I can sacrifice, and yet consider myself infinitely richer as a consequence.  I don’t measure the cost, rather I delight in the rewards of investing in my children as best I can.  The intangible treasure that is your own child’s arm around you, the insistence on a kiss and a cuddle before lights are turned out at bedtime, the joy on their faces when they come home and see you waiting for them, or the simple act of them snuggling in close when sitting together watching a movie.

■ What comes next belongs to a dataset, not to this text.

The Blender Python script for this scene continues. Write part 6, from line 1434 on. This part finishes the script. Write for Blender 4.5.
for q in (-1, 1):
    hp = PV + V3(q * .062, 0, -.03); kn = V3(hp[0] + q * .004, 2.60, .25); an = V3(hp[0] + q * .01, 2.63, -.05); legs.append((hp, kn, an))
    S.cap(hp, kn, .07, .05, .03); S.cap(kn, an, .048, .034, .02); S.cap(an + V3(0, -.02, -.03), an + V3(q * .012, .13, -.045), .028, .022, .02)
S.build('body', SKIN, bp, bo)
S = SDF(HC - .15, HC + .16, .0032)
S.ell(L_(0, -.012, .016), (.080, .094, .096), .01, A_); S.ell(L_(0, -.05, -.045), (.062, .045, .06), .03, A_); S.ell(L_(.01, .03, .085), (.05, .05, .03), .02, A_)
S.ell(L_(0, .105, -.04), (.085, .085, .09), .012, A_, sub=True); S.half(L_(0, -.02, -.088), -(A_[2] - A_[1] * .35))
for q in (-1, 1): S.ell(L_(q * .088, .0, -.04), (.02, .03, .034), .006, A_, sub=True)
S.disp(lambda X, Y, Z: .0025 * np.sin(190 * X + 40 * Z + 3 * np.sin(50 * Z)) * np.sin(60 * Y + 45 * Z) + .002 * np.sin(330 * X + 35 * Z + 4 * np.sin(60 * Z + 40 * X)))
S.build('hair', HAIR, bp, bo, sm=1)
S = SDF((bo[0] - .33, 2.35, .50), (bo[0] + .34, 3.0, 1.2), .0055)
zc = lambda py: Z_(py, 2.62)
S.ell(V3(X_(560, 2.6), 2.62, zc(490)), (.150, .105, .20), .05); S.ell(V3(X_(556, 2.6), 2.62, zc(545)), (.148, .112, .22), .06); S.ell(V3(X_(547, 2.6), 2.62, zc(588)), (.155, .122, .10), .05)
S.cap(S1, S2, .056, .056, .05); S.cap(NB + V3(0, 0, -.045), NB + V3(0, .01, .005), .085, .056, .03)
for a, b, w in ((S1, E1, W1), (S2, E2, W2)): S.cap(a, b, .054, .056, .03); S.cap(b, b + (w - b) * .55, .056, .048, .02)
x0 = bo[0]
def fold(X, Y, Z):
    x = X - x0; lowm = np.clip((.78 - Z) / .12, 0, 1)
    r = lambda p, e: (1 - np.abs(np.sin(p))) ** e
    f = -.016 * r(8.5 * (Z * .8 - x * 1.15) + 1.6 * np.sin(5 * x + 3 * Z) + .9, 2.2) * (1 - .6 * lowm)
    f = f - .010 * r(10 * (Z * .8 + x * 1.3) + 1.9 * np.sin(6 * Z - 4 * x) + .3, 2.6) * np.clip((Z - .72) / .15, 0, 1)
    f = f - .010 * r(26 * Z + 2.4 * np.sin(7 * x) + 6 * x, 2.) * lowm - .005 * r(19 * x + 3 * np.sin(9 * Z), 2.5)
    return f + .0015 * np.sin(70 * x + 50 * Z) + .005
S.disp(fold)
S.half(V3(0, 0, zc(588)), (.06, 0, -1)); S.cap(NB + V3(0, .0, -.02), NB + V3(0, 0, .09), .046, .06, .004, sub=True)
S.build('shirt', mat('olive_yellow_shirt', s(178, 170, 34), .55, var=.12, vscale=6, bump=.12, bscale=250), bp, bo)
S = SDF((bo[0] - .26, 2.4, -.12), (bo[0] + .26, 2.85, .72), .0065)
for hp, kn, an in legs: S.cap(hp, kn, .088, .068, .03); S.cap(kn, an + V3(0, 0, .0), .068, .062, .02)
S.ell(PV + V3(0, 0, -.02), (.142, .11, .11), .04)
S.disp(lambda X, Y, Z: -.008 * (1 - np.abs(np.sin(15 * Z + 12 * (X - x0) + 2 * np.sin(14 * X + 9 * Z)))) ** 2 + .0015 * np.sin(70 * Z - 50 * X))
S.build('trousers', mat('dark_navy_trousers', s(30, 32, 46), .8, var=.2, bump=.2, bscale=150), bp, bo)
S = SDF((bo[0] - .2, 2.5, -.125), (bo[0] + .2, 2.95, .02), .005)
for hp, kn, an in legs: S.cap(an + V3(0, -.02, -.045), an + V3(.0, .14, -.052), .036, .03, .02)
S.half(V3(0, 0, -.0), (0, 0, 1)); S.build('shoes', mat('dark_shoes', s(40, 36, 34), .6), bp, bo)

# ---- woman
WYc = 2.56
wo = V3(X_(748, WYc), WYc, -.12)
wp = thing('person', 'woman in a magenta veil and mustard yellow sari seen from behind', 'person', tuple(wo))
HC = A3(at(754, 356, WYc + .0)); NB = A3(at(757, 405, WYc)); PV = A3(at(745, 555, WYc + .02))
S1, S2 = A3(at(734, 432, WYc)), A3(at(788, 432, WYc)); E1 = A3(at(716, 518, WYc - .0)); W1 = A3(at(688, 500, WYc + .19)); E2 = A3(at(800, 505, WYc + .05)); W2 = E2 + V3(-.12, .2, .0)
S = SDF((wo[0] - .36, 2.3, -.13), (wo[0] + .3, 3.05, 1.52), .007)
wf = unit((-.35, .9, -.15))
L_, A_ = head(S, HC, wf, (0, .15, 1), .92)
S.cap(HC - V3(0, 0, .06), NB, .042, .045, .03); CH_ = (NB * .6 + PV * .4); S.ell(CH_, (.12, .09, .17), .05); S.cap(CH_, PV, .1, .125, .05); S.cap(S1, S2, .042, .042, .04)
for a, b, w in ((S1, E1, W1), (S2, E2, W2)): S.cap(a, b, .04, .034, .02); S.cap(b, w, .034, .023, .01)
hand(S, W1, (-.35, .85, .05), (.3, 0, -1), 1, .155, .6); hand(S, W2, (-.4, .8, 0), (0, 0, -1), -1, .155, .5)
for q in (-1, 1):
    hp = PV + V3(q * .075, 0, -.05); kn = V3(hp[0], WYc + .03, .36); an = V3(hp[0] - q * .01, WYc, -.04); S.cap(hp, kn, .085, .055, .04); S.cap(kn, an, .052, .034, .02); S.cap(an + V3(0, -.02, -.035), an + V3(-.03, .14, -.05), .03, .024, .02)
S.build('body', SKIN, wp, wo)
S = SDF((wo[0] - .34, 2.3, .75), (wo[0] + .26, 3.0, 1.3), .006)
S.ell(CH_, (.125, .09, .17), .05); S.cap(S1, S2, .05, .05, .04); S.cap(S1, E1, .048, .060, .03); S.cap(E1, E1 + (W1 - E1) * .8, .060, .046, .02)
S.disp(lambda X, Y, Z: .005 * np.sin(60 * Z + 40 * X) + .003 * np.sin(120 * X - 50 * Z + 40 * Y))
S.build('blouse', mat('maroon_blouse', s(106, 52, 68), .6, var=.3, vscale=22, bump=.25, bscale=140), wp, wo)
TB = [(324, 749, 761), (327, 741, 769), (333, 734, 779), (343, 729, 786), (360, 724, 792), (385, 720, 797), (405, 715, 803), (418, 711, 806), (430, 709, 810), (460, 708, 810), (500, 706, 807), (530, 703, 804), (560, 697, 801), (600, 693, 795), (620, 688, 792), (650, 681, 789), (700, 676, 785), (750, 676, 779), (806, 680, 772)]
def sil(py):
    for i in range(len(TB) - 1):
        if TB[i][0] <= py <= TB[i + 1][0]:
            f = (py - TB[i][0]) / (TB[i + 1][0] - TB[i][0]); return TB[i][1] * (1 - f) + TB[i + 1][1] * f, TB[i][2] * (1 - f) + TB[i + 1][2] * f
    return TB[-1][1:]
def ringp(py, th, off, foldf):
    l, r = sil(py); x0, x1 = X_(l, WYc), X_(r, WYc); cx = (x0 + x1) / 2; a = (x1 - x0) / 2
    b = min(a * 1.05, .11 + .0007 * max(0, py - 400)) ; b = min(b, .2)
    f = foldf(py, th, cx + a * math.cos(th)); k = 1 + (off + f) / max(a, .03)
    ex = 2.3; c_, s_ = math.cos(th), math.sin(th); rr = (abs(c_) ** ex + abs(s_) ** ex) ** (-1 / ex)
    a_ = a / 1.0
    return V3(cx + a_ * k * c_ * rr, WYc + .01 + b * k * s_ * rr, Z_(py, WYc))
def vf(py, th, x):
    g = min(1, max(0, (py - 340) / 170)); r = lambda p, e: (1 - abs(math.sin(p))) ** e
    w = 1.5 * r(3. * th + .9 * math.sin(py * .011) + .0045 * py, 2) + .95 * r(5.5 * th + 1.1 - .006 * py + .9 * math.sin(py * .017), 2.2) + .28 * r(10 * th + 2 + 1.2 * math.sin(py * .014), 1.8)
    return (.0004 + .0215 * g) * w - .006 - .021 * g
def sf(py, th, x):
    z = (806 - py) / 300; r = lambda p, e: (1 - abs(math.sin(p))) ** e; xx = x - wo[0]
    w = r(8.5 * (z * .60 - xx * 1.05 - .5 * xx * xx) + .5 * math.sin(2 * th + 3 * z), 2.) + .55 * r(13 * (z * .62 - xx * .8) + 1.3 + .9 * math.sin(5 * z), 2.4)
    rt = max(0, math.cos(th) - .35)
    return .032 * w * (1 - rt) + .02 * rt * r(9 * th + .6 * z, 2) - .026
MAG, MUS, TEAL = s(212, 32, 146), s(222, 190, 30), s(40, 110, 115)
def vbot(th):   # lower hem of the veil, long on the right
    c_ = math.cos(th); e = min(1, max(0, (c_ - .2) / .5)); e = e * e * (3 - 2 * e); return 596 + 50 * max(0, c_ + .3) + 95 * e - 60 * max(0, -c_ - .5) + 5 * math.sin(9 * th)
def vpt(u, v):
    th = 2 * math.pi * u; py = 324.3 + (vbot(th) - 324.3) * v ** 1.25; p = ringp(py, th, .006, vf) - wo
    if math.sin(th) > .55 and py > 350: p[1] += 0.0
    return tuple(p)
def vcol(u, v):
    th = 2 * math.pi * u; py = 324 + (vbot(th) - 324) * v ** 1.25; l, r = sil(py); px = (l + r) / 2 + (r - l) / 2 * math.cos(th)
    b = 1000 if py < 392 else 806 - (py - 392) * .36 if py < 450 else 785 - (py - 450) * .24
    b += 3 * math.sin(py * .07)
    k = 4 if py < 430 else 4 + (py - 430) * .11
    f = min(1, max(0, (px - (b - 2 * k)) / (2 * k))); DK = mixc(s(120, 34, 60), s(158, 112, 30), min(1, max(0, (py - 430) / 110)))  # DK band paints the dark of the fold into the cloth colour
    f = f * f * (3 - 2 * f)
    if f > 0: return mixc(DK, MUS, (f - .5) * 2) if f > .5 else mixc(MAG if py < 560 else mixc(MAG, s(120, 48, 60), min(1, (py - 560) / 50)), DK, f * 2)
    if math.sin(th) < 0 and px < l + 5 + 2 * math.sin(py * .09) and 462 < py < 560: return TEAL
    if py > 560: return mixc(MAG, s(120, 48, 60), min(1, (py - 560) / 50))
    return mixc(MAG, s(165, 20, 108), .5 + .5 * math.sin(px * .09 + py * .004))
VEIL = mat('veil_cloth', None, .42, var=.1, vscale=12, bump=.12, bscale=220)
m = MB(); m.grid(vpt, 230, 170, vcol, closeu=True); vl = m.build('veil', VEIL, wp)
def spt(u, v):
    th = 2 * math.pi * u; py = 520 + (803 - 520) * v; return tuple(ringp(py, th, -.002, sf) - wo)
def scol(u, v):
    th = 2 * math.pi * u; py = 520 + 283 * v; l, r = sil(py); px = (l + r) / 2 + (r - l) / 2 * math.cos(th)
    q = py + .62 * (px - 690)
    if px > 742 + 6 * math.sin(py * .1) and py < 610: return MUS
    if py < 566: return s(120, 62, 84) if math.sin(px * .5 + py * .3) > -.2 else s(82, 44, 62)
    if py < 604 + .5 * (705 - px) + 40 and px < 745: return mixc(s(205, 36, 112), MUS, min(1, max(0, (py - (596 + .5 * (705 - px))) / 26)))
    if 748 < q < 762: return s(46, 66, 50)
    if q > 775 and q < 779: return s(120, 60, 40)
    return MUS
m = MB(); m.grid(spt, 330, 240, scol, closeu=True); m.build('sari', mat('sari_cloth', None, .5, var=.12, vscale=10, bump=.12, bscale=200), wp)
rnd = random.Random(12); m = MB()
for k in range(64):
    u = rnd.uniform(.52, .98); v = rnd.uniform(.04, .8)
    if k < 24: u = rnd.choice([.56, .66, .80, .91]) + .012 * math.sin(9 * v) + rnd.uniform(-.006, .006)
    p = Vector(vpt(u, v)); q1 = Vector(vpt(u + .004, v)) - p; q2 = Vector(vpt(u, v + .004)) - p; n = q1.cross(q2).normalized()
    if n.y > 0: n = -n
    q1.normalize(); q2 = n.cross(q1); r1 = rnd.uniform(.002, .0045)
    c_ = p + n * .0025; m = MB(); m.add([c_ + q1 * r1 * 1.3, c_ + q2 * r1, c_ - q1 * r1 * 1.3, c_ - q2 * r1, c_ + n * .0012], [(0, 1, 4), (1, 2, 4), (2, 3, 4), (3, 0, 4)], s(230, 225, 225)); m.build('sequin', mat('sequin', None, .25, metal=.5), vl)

Thinking about this Father’s Day, for the first time, I get it! I get Father’s Day.  I know why it means something to me as a father. It’s not about any gift I might receive, or if my boys realise the significance of the day (which they won’t, being too young), and I feel no regret or sadness at no longer having a wife to give me a card and a kiss, and to spend the day with. My gift is the pure delight my boys instil in me whenever I think of them, the random times they will simply declare, “I love you Daddy”, even in public.  There won’t be any special family day out, no great fuss, just a quiet day. I will do something with my boys, take them to the park, go cycling somewhere, maybe take them out for lunch to a place of their choice. It won’t be a day of doing what I want… because where is the joy and the pleasure in that for my boys? No, Father’s Day for me will be a normal day – doing what needs to be done, but making sure that Harrison’s and Levi’s needs are met throughout the day.  Because they are my children, and it’s the only way I can imagine being a father to them.

For me, whatever cost I have borne as a father, it is amply rewarded in this, “Daddy, I have your love, and you have my love.” (Levi, aged four). I wish all fathers a Father’s Day where you might find time to reflect not on the sacrifices you have made, willingly or otherwise, but on what you mean to your children.  I hope you can all find immense satisfaction in the immeasurable gift they are to you, and that we would all see our children as a gift beyond compare.